[Entries with scene source code]
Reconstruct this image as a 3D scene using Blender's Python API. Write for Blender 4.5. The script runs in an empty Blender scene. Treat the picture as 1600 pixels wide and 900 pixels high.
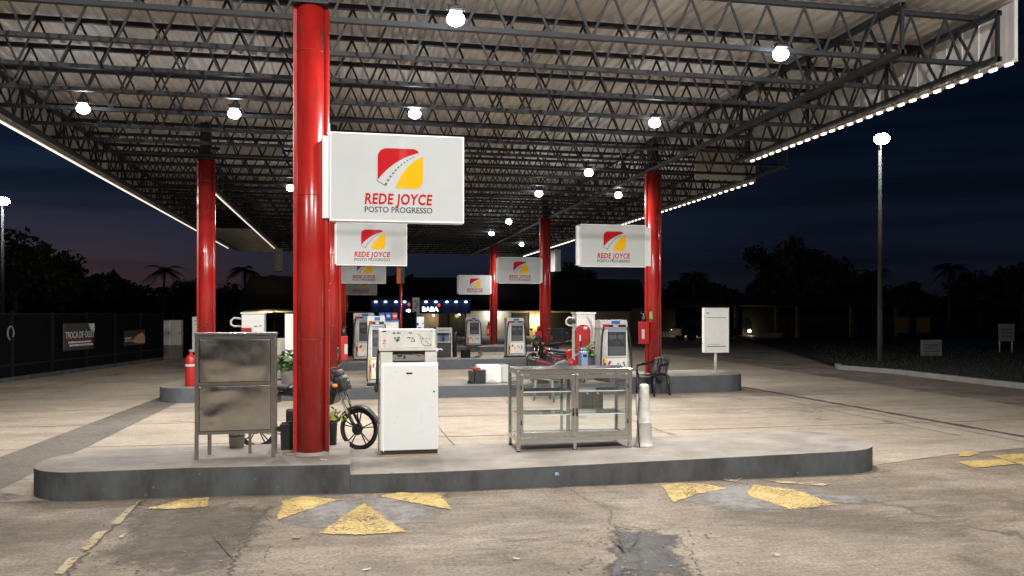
import bpy, bmesh, math, random
from mathutils import Vector, Matrix
random.seed(7)
PI = math.pi
R = math.radians
SC = bpy.context.scene
COL = SC.collection
# ------------------------------------------------------------------ camera
F, HZ, CH, TH = 1285.0, 490.0, 1.75, math.atan(260 / 1285)
CT, ST = math.cos(TH), math.sin(TH)
cam_d = bpy.data.cameras.new('camera')
cam = bpy.data.objects.new('camera', cam_d)
COL.objects.link(cam)
cam.location = (0, 0, CH)
cam.rotation_euler = (PI / 2, 0, -TH)
cam_d.sensor_width = 36
cam_d.lens = 36 * F / 1600
cam_d.shift_y = 40 / 1600
cam_d.clip_start = 0.05
cam_d.clip_end = 3000
SC.camera = cam
# ------------------------------------------------------------------ world: dusk sky
W = bpy.data.worlds.new('World')
SC.world = W
W.use_nodes = True
nt = W.node_tree
nt.nodes.clear()
wo = nt.nodes.new('ShaderNodeOutputWorld')
bg = nt.nodes.new('ShaderNodeBackground')
sky = nt.nodes.new('ShaderNodeTexSky')
sky.sky_type = 'NISHITA'
sky.sun_disc = False
sky.sun_elevation = R(-7)
sky.sun_rotation = R(-42)
tc = nt.nodes.new('ShaderNodeTexCoord')
mp = nt.nodes.new('ShaderNodeMapping')
mp.inputs['Scale'].default_value = (1.6, 1.6, 30)
nz = nt.nodes.new('ShaderNodeTexNoise')
nz.inputs['Scale'].default_value = 1.6
nz.inputs['Detail'].default_value = 5
rp = nt.nodes.new('ShaderNodeValToRGB')
rp.color_ramp.elements[0].position = 0.45
rp.color_ramp.elements[0].color = (1, 1, 1, 1)
rp.color_ramp.elements[1].position = 0.66
rp.color_ramp.elements[1].color = (0.58, 0.56, 0.58, 1)
mu = nt.nodes.new('ShaderNodeMixRGB')
mu.blend_type = 'MULTIPLY'
mu.inputs[0].default_value = 1
nt.links.new(tc.outputs['Generated'], mp.inputs[0])
nt.links.new(mp.outputs[0], nz.inputs[0])
nt.links.new(nz.outputs[0], rp.inputs[0])
nt.links.new(rp.outputs[0], mu.inputs[2])
sx = nt.nodes.new('ShaderNodeSeparateXYZ'); nt.links.new(tc.outputs['Generated'], sx.inputs[0])
el = nt.nodes.new('ShaderNodeValToRGB'); el.color_ramp.interpolation = 'EASE'
ES = el.color_ramp.elements
ES[0].position = 0.0; ES[0].color = (0.062, 0.064, 0.095, 1)
ES[1].position = 0.75; ES[1].color = (0.006, 0.032, 0.105, 1)
e_ = ES.new(0.09); e_.color = (0.056, 0.095, 0.200, 1)
e_ = ES.new(0.24); e_.color = (0.018, 0.056, 0.150, 1)
nt.links.new(sx.outputs[2], el.inputs[0])
# azimuth: afterglow to the left of the yard
dp_ = nt.nodes.new('ShaderNodeVectorMath'); dp_.operation = 'DOT_PRODUCT'; dp_.inputs[1].default_value = (-0.42, 0.90, 0.0)
nt.links.new(tc.outputs['Generated'], dp_.inputs[0])
az = nt.nodes.new('ShaderNodeMapRange'); az.inputs[1].default_value = 0.55; az.inputs[2].default_value = 1.0; az.inputs[3].default_value = 0.42; az.inputs[4].default_value = 1.0
nt.links.new(dp_.outputs['Value'], az.inputs[0])
m1 = nt.nodes.new('ShaderNodeMixRGB'); m1.blend_type = 'MULTIPLY'; m1.inputs[0].default_value = 1
nt.links.new(el.outputs[0], m1.inputs[1]); nt.links.new(az.outputs[0], m1.inputs[2])
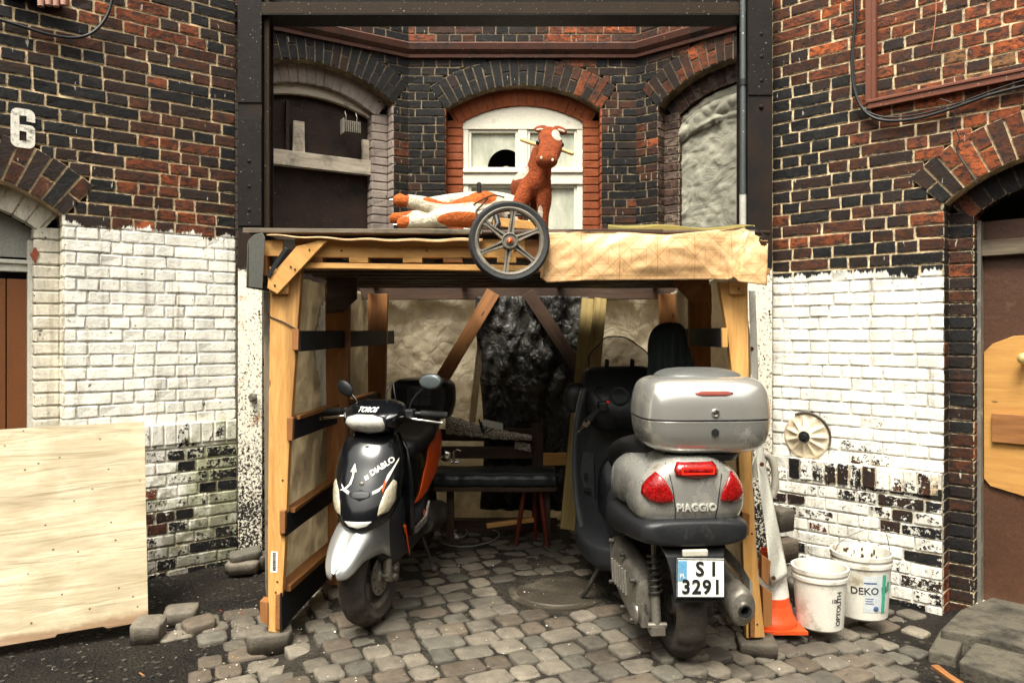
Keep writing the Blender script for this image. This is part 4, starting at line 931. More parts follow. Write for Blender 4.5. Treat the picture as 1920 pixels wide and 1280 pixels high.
# ---- lino sheet with parquet print, over the right half of the roof edge
def parquet():
    m = NT('parquet_print_lino'); v = m.mapping((1, 1, 1), False); x, y, z = m.xyz()
    n = m.n('TexNoise'); p = .172
    def cell(a, off): return m.math('SUBTRACT', m.math('FRACT', m.math('ADD', m.math('DIVIDE', a, p), off)), .5)
    u = cell(x, .15); w_ = cell(z, .33); au = m.math('ABSOLUTE', u); aw = m.math('ABSOLUTE', w_)
    def line(vv, w0): return m.mapr(m.math('ABSOLUTE', vv), 0, w0, 1, 0)
    e1 = m.math('ABSOLUTE', m.math('SUBTRACT', au, .5)); e2 = m.math('ABSOLUTE', m.math('SUBTRACT', aw, .5))
    l = m.math('MAXIMUM', line(e1, .018), line(e2, .018))                                             # joints between squares
    l = m.math('MAXIMUM', l, m.math('MULTIPLY', line(m.math('SUBTRACT', au, aw), .018), .8))
    dd = m.math('ADD', au, aw); inn = m.mapr(dd, .495, .505, 1, 0)
    l = m.math('MAXIMUM', l, line(m.math('SUBTRACT', dd, .5), .022)); l = m.math('MAXIMUM', l, m.math('MULTIPLY', line(m.math('SUBTRACT', dd, .76), .02), .7))
    mx_ = m.math('MAXIMUM', au, aw); l = m.math('MAXIMUM', l, m.math('MULTIPLY', m.math('MULTIPLY', line(m.math('SUBTRACT', mx_, .2), .018), inn), .6))
    g1 = m.noise(m.mapping((10, 10, 70), False), 1.6, 5, .6); g2 = m.noise(m.mapping((70, 10, 10), False), 1.6, 5, .6)
    sel = m.mapr(m.math('SUBTRACT', au, aw), -.01, .01); gr = m.n('Mix', data_type='FLOAT'); m.lk(sel, gr.inputs[0]); m.lk(g1, gr.inputs[2]); m.lk(g2, gr.inputs[3])
    c = m.mix(m.mapr(gr.outputs[0], .35, .65), (.48, .28, .12), (.62, .40, .20)); c = m.mix(m.math('MULTIPLY', sel, .25), c, (.46, .26, .11)); c = m.mix(m.math('MULTIPLY', inn, .25), c, (.66, .42, .22))
    c = m.mix(m.math('MULTIPLY', l, m.mapr(m.noise(v, 6, 5), .35, .65, .45, .9)), c, (.24, .11, .04)); c = m.mix(m.mapr(m.noise(v, 5, 9, .7), .53, .72, 0, .6), c, (.33, .19, .09))
    c = m.mix(m.mapr(z, .045, .0, 0, .35), c, (.28, .14, .06))
    return m.fin(c, .38, 0, m.bump(m.noise(v, 4, 4), .25, .02))
M_lino = parquet()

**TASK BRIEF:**
All the records above need to be given again word for word. Skip the pictures.

**FINISHED EXERCISE:**
Reconstruct this image as a 3D scene using Blender's Python API. Write for Blender 4.5. The script runs in an empty Blender scene. Treat the picture as 1600 pixels wide and 900 pixels high.
import bpy, bmesh, math, random
from mathutils import Vector, Matrix
random.seed(7)
PI = math.pi
R = math.radians
SC = bpy.context.scene
COL = SC.collection
# ------------------------------------------------------------------ camera
F, HZ, CH, TH = 1285.0, 490.0, 1.75, math.atan(260 / 1285)
CT, ST = math.cos(TH), math.sin(TH)
cam_d = bpy.data.cameras.new('camera')
cam = bpy.data.objects.new('camera', cam_d)
COL.objects.link(cam)
cam.location = (0, 0, CH)
cam.rotation_euler = (PI / 2, 0, -TH)
cam_d.sensor_width = 36
cam_d.lens = 36 * F / 1600
cam_d.shift_y = 40 / 1600
cam_d.clip_start = 0.05
cam_d.clip_end = 3000
SC.camera = cam
# ------------------------------------------------------------------ world: dusk sky
W = bpy.data.worlds.new('World')
SC.world = W
W.use_nodes = True
nt = W.node_tree
nt.nodes.clear()
wo = nt.nodes.new('ShaderNodeOutputWorld')
bg = nt.nodes.new('ShaderNodeBackground')
sky = nt.nodes.new('ShaderNodeTexSky')
sky.sky_type = 'NISHITA'
sky.sun_disc = False
sky.sun_elevation = R(-7)
sky.sun_rotation = R(-42)
tc = nt.nodes.new('ShaderNodeTexCoord')
mp = nt.nodes.new('ShaderNodeMapping')
mp.inputs['Scale'].default_value = (1.6, 1.6, 30)
nz = nt.nodes.new('ShaderNodeTexNoise')
nz.inputs['Scale'].default_value = 1.6
nz.inputs['Detail'].default_value = 5
rp = nt.nodes.new('ShaderNodeValToRGB')
rp.color_ramp.elements[0].position = 0.45
rp.color_ramp.elements[0].color = (1, 1, 1, 1)
rp.color_ramp.elements[1].position = 0.66
rp.color_ramp.elements[1].color = (0.58, 0.56, 0.58, 1)
mu = nt.nodes.new('ShaderNodeMixRGB')
mu.blend_type = 'MULTIPLY'
mu.inputs[0].default_value = 1
nt.links.new(tc.outputs['Generated'], mp.inputs[0])
nt.links.new(mp.outputs[0], nz.inputs[0])
nt.links.new(nz.outputs[0], rp.inputs[0])
nt.links.new(rp.outputs[0], mu.inputs[2])
sx = nt.nodes.new('ShaderNodeSeparateXYZ'); nt.links.new(tc.outputs['Generated'], sx.inputs[0])
el = nt.nodes.new('ShaderNodeValToRGB'); el.color_ramp.interpolation = 'EASE'
ES = el.color_ramp.elements
ES[0].position = 0.0; ES[0].color = (0.062, 0.064, 0.095, 1)
ES[1].position = 0.75; ES[1].color = (0.006, 0.032, 0.105, 1)
e_ = ES.new(0.09); e_.color = (0.056, 0.095, 0.200, 1)
e_ = ES.new(0.24); e_.color = (0.018, 0.056, 0.150, 1)
nt.links.new(sx.outputs[2], el.inputs[0])
# azimuth: afterglow to the left of the yard
dp_ = nt.nodes.new('ShaderNodeVectorMath'); dp_.operation = 'DOT_PRODUCT'; dp_.inputs[1].default_value = (-0.42, 0.90, 0.0)
nt.links.new(tc.outputs['Generated'], dp_.inputs[0])
az = nt.nodes.new('ShaderNodeMapRange'); az.inputs[1].default_value = 0.55; az.inputs[2].default_value = 1.0; az.inputs[3].default_value = 0.42; az.inputs[4].default_value = 1.0
nt.links.new(dp_.outputs['Value'], az.inputs[0])
m1 = nt.nodes.new('ShaderNodeMixRGB'); m1.blend_type = 'MULTIPLY'; m1.inputs[0].default_value = 1
nt.links.new(el.outputs[0], m1.inputs[1]); nt.links.new(az.outputs[0], m1.inputs[2])
Keep writing the Blender script for this image. This is part 4, starting at line 931. More parts follow. Write for Blender 4.5. Treat the picture as 1920 pixels wide and 1280 pixels high.
# ---- lino sheet with parquet print, over the right half of the roof edge
def parquet():
    m = NT('parquet_print_lino'); v = m.mapping((1, 1, 1), False); x, y, z = m.xyz()
    n = m.n('TexNoise'); p = .172
    def cell(a, off): return m.math('SUBTRACT', m.math('FRACT', m.math('ADD', m.math('DIVIDE', a, p), off)), .5)
    u = cell(x, .15); w_ = cell(z, .33); au = m.math('ABSOLUTE', u); aw = m.math('ABSOLUTE', w_)
    def line(vv, w0): return m.mapr(m.math('ABSOLUTE', vv), 0, w0, 1, 0)
    e1 = m.math('ABSOLUTE', m.math('SUBTRACT', au, .5)); e2 = m.math('ABSOLUTE', m.math('SUBTRACT', aw, .5))
    l = m.math('MAXIMUM', line(e1, .018), line(e2, .018))                                             # joints between squares
    l = m.math('MAXIMUM', l, m.math('MULTIPLY', line(m.math('SUBTRACT', au, aw), .018), .8))
    dd = m.math('ADD', au, aw); inn = m.mapr(dd, .495, .505, 1, 0)
    l = m.math('MAXIMUM', l, line(m.math('SUBTRACT', dd, .5), .022)); l = m.math('MAXIMUM', l, m.math('MULTIPLY', line(m.math('SUBTRACT', dd, .76), .02), .7))
    mx_ = m.math('MAXIMUM', au, aw); l = m.math('MAXIMUM', l, m.math('MULTIPLY', m.math('MULTIPLY', line(m.math('SUBTRACT', mx_, .2), .018), inn), .6))
    g1 = m.noise(m.mapping((10, 10, 70), False), 1.6, 5, .6); g2 = m.noise(m.mapping((70, 10, 10), False), 1.6, 5, .6)
    sel = m.mapr(m.math('SUBTRACT', au, aw), -.01, .01); gr = m.n('Mix', data_type='FLOAT'); m.lk(sel, gr.inputs[0]); m.lk(g1, gr.inputs[2]); m.lk(g2, gr.inputs[3])
    c = m.mix(m.mapr(gr.outputs[0], .35, .65), (.48, .28, .12), (.62, .40, .20)); c = m.mix(m.math('MULTIPLY', sel, .25), c, (.46, .26, .11)); c = m.mix(m.math('MULTIPLY', inn, .25), c, (.66, .42, .22))
    c = m.mix(m.math('MULTIPLY', l, m.mapr(m.noise(v, 6, 5), .35, .65, .45, .9)), c, (.24, .11, .04)); c = m.mix(m.mapr(m.noise(v, 5, 9, .7), .53, .72, 0, .6), c, (.33, .19, .09))
    c = m.mix(m.mapr(z, .045, .0, 0, .35), c, (.28, .14, .06))
    return m.fin(c, .38, 0, m.bump(m.noise(v, 4, 4), .25, .02))
M_lino = parquet()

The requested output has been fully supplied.